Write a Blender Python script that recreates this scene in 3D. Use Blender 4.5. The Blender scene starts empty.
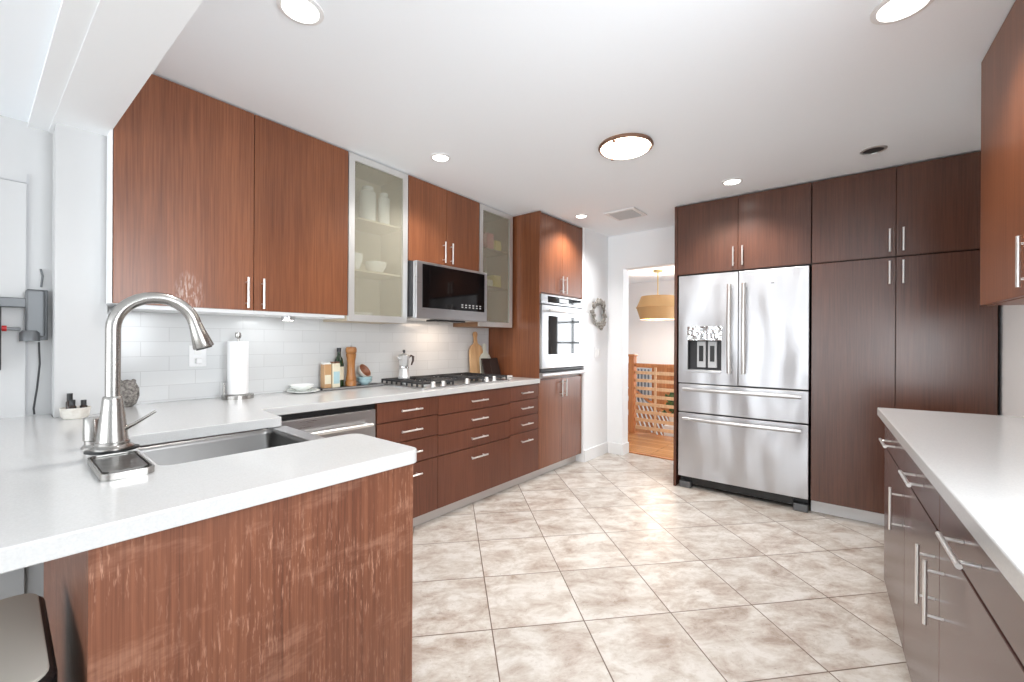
import bpy, bmesh, math, random
from mathutils import Vector, Matrix
S = bpy.context.scene
C = S.collection
random.seed(4)
PI = math.pi

# ------------------------------------------------------------------ camera, world, exposure
cam = bpy.data.cameras.new('camera'); co = bpy.data.objects.new('camera', cam); C.objects.link(co)
cam.sensor_width = 36; cam.lens = 425.8 * 36 / 1024; cam.clip_start = 0.02
co.rotation_euler = (Matrix.Rotation(0.692, 4, 'Z') @ Matrix.Rotation(PI / 2, 4, 'X') @ Matrix.Rotation(0.0055, 4, 'Z')).to_euler()
co.location = (0, 0, 1.23)
S.camera = co
w = bpy.data.worlds.new('world'); S.world = w; w.use_nodes = True
w.node_tree.nodes['Background'].inputs[0].default_value = (0.90, 0.95, 1.0, 1)
w.node_tree.nodes['Background'].inputs[1].default_value = 0.6
S.view_settings.view_transform = 'Standard'
S.view_settings.look = 'None'
S.view_settings.gamma = 1.0
S.view_settings.use_curve_mapping = False
S.view_settings.exposure = 0.30
S.cycles.max_bounces = 10
S.cycles.diffuse_bounces = 6
S.cycles.transparent_max_bounces = 12
S.cycles.sample_clamp_indirect = 6

def area(name, loc, target, sx, sy, power, col=(1, 1, 1)):
    l = bpy.data.lights.new(name, 'AREA'); l.shape = 'RECTANGLE'; l.size = sx; l.size_y = sy
    l.energy = power; l.color = col
    o = bpy.data.objects.new(name, l); C.objects.link(o); o.location = loc
    o.rotation_euler = (Vector(target) - Vector(loc)).to_track_quat('-Z', 'Y').to_euler()
    return o
DAY = (0.91, 0.96, 1.0)
# daylight entering by the living-room windows behind the camera and by the stair-hall window, plus one added fill lamp
area('window_and_fill_light', (-1.5, -4.66, 1.0), (-1.5, 0, 1.35), 1.9, 1.9, 72, DAY)
area('window_and_fill_light', (1.3, -4.66, 1.0), (1.3, 0, 1.35), 1.9, 1.9, 72, DAY)
area('window_and_fill_light', (.9, .68, 1.55), (-2.5, 1.5, 1.7), .95, 1.05, 45, DAY)  # fill lamp added at an invented right-wall opening, out of view
area('window_and_fill_light', (0.55, 8.2, 1.2), (0.1, 5, 1.0), 1.9, 1.9, 170, DAY)

# ------------------------------------------------------------------ materials
def sc(*rgb):
    return tuple((c / 255 / 12.92 if c / 255 <= .04045 else ((c / 255 + .055) / 1.055) ** 2.4) for c in rgb) + (1,)
def mat(name, col, rough=.5, metal=0, **kw):
    m = bpy.data.materials.new(name); m.use_nodes = True
    b = m.node_tree.nodes['Principled BSDF']
    b.inputs['Base Color'].default_value = col; b.inputs['Roughness'].default_value = rough; b.inputs['Metallic'].default_value = metal
    for k, v in kw.items(): b.inputs[k.replace('_', ' ')].default_value = v
    return m
def nd(m, t, **kw):
    n = m.node_tree.nodes.new(t)
    for k, v in kw.items(): setattr(n, k, v)
    return n
def lk(m, a, b): m.node_tree.links.new(a, b)
def bsdf(m): return m.node_tree.nodes['Principled BSDF']
def noise(m, vec, scale, detail=3, rough=.5):
    n = nd(m, 'ShaderNodeTexNoise'); n.inputs['Scale'].default_value = scale; n.inputs['Detail'].default_value = detail
    n.inputs['Roughness'].default_value = rough
    if vec: lk(m, vec, n.inputs['Vector'])
    return n
def ramp(m, fac, stops):
    r = nd(m, 'ShaderNodeValToRGB'); e = r.color_ramp.elements
    while len(e) < len(stops): e.new(0.5)
    for i, (p, c) in enumerate(stops): e[i].position = p; e[i].color = c
    lk(m, fac, r.inputs[0]); return r
def mapping(m, scale=(1, 1, 1), rot=(0, 0, 0), coord='Object'):
    t = nd(m, 'ShaderNodeTexCoord'); p = nd(m, 'ShaderNodeMapping'); p.inputs['Scale'].default_value = scale
    p.inputs['Rotation'].default_value = rot
    lk(m, t.outputs[coord], p.inputs[0]); return p.outputs[0]
def bump(m, h, s, d=.001):
    b = nd(m, 'ShaderNodeBump'); b.inputs['Strength'].default_value = s; b.inputs['Distance'].default_value = d
    lk(m, h, b.inputs['Height']); lk(m, b.outputs[0], bsdf(m).inputs['Normal'])
def mixc(m, fac, a, b, mode='MIX'):
    n = nd(m, 'ShaderNodeMix', data_type='RGBA', blend_type=mode)
    for v, i in ((fac, 0), (a, 6), (b, 7)):
        if hasattr(v, 'links'): lk(m, v, n.inputs[i])
        else: n.inputs[i].default_value = v
    return n.outputs[2]

def wood(name, c0, c1, rough=.32, fine=1.0, worn=None, spec=.5):
    m = mat(name, c0, rough); m.node_tree.nodes['Principled BSDF'].inputs['Specular IOR Level'].default_value = spec
    v = mapping(m, (130 * fine, 130 * fine, 3.0)); n1 = noise(m, v, 1, 4, .6)
    v2 = mapping(m, (9, 9, .7)); n2 = noise(m, v2, 1, 3)
    a = nd(m, 'ShaderNodeMath', operation='MULTIPLY_ADD'); lk(m, n2.outputs[0], a.inputs[0]); a.inputs[1].default_value = .34
    mm = nd(m, 'ShaderNodeMath', operation='MULTIPLY'); lk(m, n1.outputs[0], mm.inputs[0]); mm.inputs[1].default_value = .6
    lk(m, mm.outputs[0], a.inputs[2])
    r = ramp(m, a.outputs[0], [(.27, c0), (.66, c1)])
    col = r.outputs[0]
    if worn:
        # pale scratches in the veneer
        vs = mapping(m, (190, 190, 22)); s = noise(m, vs, 1, 3, .65)
        vb = mapping(m, (3, 3, 3)); b = noise(m, vb, 1.2, 2)
        rs = ramp(m, s.outputs[0], [(.56, (0, 0, 0, 1)), (.72, (1, 1, 1, 1))])
        rb = ramp(m, b.outputs[0], [(.38, (0, 0, 0, 1)), (.66, (1, 1, 1, 1))])
        k = nd(m, 'ShaderNodeMath', operation='MULTIPLY'); lk(m, rs.outputs[0], k.inputs[0]); lk(m, rb.outputs[0], k.inputs[1])
        col = mixc(m, k.outputs[0], col, worn)
        # long swiped scuffs
        vw = mapping(m, (2.2, 2.2, 7), rot=(.5, 0, 0)); sw = noise(m, vw, 1.6, 5, .7)
        rw = ramp(m, sw.outputs[0], [(.54, (0, 0, 0, 1)), (.70, (.5, .5, .5, 1))])
        k2 = nd(m, 'ShaderNodeMath', operation='MULTIPLY'); lk(m, rw.outputs[0], k2.inputs[0]); lk(m, n1.outputs[0], k2.inputs[1])
        col = mixc(m, k2.outputs[0], col, worn)
    lk(m, col, bsdf(m).inputs['Base Color'])
    bump(m, n1.outputs[0], .12, .0006)
    return m
W_UP = wood('brown_veneer', sc(94, 50, 30), sc(141, 87, 56), .33)
W_UPW = wood('brown_veneer_splashed', sc(96, 52, 32), sc(146, 91, 61), .33)
W_LOW = wood('brown_veneer_base', sc(82, 45, 31), sc(118, 70, 51), .34)
W_FR = wood('dark_veneer', sc(68, 38, 27), sc(98, 60, 43), .27, spec=.65)
W_RB = wood('grey_brown_veneer', sc(74, 52, 48), sc(106, 80, 74), .22)
W_PEN = wood('scuffed_veneer', sc(86, 46, 31), sc(142, 91, 66), .42, 1.5, worn=sc(196, 150, 126))
W_OAK = wood('orange_oak', sc(170, 98, 52), sc(212, 146, 92), .35, .4)
W_MILL = wood('golden_beech', sc(128, 76, 34), sc(180, 124, 68), .3, .6)
# the pale water splash at the foot of the first wall door
def splash(m, cy, cz):
    t = nd(m, 'ShaderNodeTexCoord')
    sp = nd(m, 'ShaderNodeSeparateXYZ'); lk(m, t.outputs['Object'], sp.inputs[0])
    cb = nd(m, 'ShaderNodeCombineXYZ')
    for ax, c0, k in ((1, cy, 15), (2, cz, 8)):
        a = nd(m, 'ShaderNodeMath', operation='SUBTRACT'); lk(m, sp.outputs[ax], a.inputs[0]); a.inputs[1].default_value = c0
        b = nd(m, 'ShaderNodeMath', operation='MULTIPLY'); lk(m, a.outputs[0], b.inputs[0]); b.inputs[1].default_value = k
        lk(m, b.outputs[0], cb.inputs[ax])
    ln = nd(m, 'ShaderNodeVectorMath', operation='LENGTH'); lk(m, cb.outputs[0], ln.inputs[0])
    r = ramp(m, ln.outputs['Value'], [(.1, (1, 1, 1, 1)), (1, (0, 0, 0, 1))])
    vs = mapping(m, (120, 120, 22)); n = noise(m, vs, 1, 3, .6)
    rn = ramp(m, n.outputs[0], [(.46, (0, 0, 0, 1)), (.66, (.8, .8, .8, 1))])
    k = nd(m, 'ShaderNodeMath', operation='MULTIPLY'); lk(m, r.outputs[0], k.inputs[0]); lk(m, rn.outputs[0], k.inputs[1])
    old = bsdf(m).inputs['Base Color'].links[0].from_socket
    lk(m, mixc(m, k.outputs[0], old, sc(222, 205, 196)), bsdf(m).inputs['Base Color'])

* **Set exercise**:
Skip the pictures and restate exactly the lines from the beginning of the listing to the line with "PI = math.pi", that line included.

* **Exercise response**:
Write a Blender Python script that recreates this scene in 3D. Use Blender 4.5. The Blender scene starts empty.
import bpy, bmesh, math, random
from mathutils import Vector, Matrix
S = bpy.context.scene
C = S.collection
random.seed(4)
PI = math.pi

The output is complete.